The Village We’re All Quietly Missing
There’s a phrase parents repeat often once children arrive.
It takes a village.
Usually it’s said with a little exhaustion behind it.
Because many of us don’t feel like we have one.
Families live far apart.
Neighbors sometimes remain polite strangers.
Life moves quickly and privately behind closed doors.
And suddenly the work of raising children can feel strangely solitary.
Parents juggle meals, school drop-offs, bedtime routines, and the thousand tiny tasks that make up family life — often without the kind of everyday support that used to be woven more naturally into communities.
A grandmother nearby.
A neighbor who pops in.
Children drifting between houses until the streetlights come on.
Many parents feel the absence of that village deeply.
But there’s another thought that sometimes occurs to me.
What if the village isn’t something we simply wait for?
What if it’s something we slowly build around each other?
Villages have never been magical places where everyone shows up perfectly for everyone else.
They’re usually made from ordinary people doing small things over time.
A friend who takes your child for an afternoon when your day has gone sideways.
Someone sending a text that simply says, “I made too much soup.”
An extra chair pulled up to the table without much ceremony.
None of these gestures are grand.
But together they create something powerful.
They remind us that family life was never meant to be carried completely alone.
Children benefit from this kind of community too.
When kids grow up around a small circle of trusted adults — family friends, neighbors, teachers — they learn that the world contains many people who care about them.
They gain perspective.
They hear different stories.
They learn how to exist comfortably among people outside their immediate family.
And parents benefit just as much.
Sometimes the most meaningful support isn’t childcare or advice.
Sometimes it’s simply knowing there’s another adult nearby who understands this stage of life — the noise, the mess, the constant search for missing shoes.
Modern life may not hand us villages the way it once did.
But that doesn’t mean they’re impossible.
Often they begin quietly.
With an invitation.
A shared meal.
A neighbor lingering a little longer during an evening walk while the children race scooters up and down the sidewalk.

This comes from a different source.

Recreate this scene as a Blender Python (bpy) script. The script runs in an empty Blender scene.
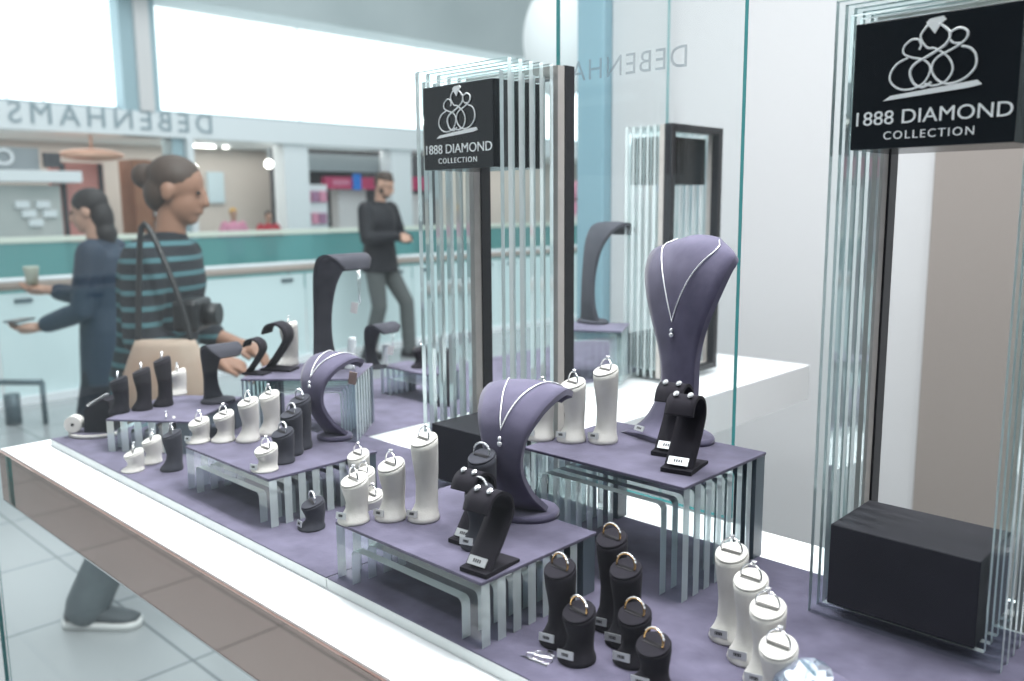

In our case, the “village” sometimes looks a little different. We’re one of the only young families in a quiet townhome community mostly filled with retirees — which means our boys’ loud backyard games are probably the most exciting thing that happens on the block most days.
And yet those same neighbors often pause to watch the chaos unfold with a kind of amused patience, offering encouragement, waving hello, or stopping to chat while the boys show off whatever new trick they’ve learned that week.
It isn’t the village people tend to imagine.
But slowly, in small and ordinary ways, it begins to feel like one.
Not a perfect village.
Just a handful of people sharing the same small corner of the world — noticing one another, looking out for one another, and quietly reminding each other that family life was never meant to happen entirely behind closed doors.
Maybe a village isn’t something we find.
Maybe it’s something we slowly become for one another.